For aspiring real estate investors, the term “Backlog” is crucial to grasp. It’s a significant indicator of a project’s future direction and investment risk. Here are four key things you should know about Backlog:
𝗣𝗿𝗲𝘀𝗮𝗹𝗲 𝗮𝗻𝗱 𝗕𝗮𝗰𝗸𝗹𝗼𝗴: Real estate transactions differ from other goods. They involve the period between the purchase-sale contract and delivery. This timeline is longer than typical product sales, giving rise to terms like “Presale” and “Backlog.”

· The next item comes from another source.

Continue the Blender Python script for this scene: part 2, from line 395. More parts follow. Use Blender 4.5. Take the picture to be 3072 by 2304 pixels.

𝗣𝗿𝗲𝘀𝗮𝗹𝗲 𝘃𝘀. 𝗕𝗮𝗰𝗸𝗹𝗼𝗴: Presale refers to reserving a house or condo during a specific period, often with installment payments. Backlog, on the other hand, accumulates presale amounts awaiting delivery upon project completion.
𝗕𝗮𝗰𝗸𝗹𝗼𝗴 𝗜𝗺𝗽𝗼𝗿𝘁𝗮𝗻𝗰𝗲: Backlog is more critical for investors than presale amounts. Presale is essentially a reservation and doesn’t indicate actual project income until ownership transfer. It can’t be recorded as accounting income until then.
𝗥𝗲𝗰𝗼𝗴𝗻𝗶𝘇𝗶𝗻𝗴 𝗕𝗮𝗰𝗸𝗹𝗼𝗴 𝗮𝘀 𝗜𝗻𝗰𝗼𝗺𝗲: The period for backlog to become recognized income varies based on project type:
𝗣𝗿𝗼𝗷𝗲𝗰𝘁𝘀 𝗼𝗽𝗲𝗻 𝗳𝗼𝗿 𝘀𝗮𝗹𝗲 𝗯𝗲𝗳𝗼𝗿𝗲 𝗰𝗼𝗻𝘀𝘁𝗿𝘂𝗰𝘁𝗶𝗼𝗻: 6-8 months for low-rise, and over a year for high rise condos.
𝗣𝗿𝗼𝗷𝗲𝗰𝘁𝘀 𝗯𝘂𝗶𝗹𝘁 𝗯𝗲𝗳𝗼𝗿𝗲 𝗯𝗲𝗶𝗻𝗴 𝘀𝗼𝗹𝗱: Shorter timeframes depending on construction progress.
𝗥𝗲𝗮𝗱𝘆-𝘁𝗼-𝗺𝗼𝘃𝗲-𝗶𝗻 𝗽𝗿𝗼𝗷𝗲𝗰𝘁𝘀: Approximately 1-2 months.
Timing Matters for Real Estate Investment: Purchasing during the presale period offers advantages like developer promotions and lower prices.
However, the stability indicator lies in the backlog. Investors should consider buying during later presale rounds when there’s a sufficient backlog, reducing the risk of project abandonment or deposit seizure.
While initial presale rounds may provide more benefits, they carry higher risks. Waiting for a solid backlog offers a balanced approach to real estate investment.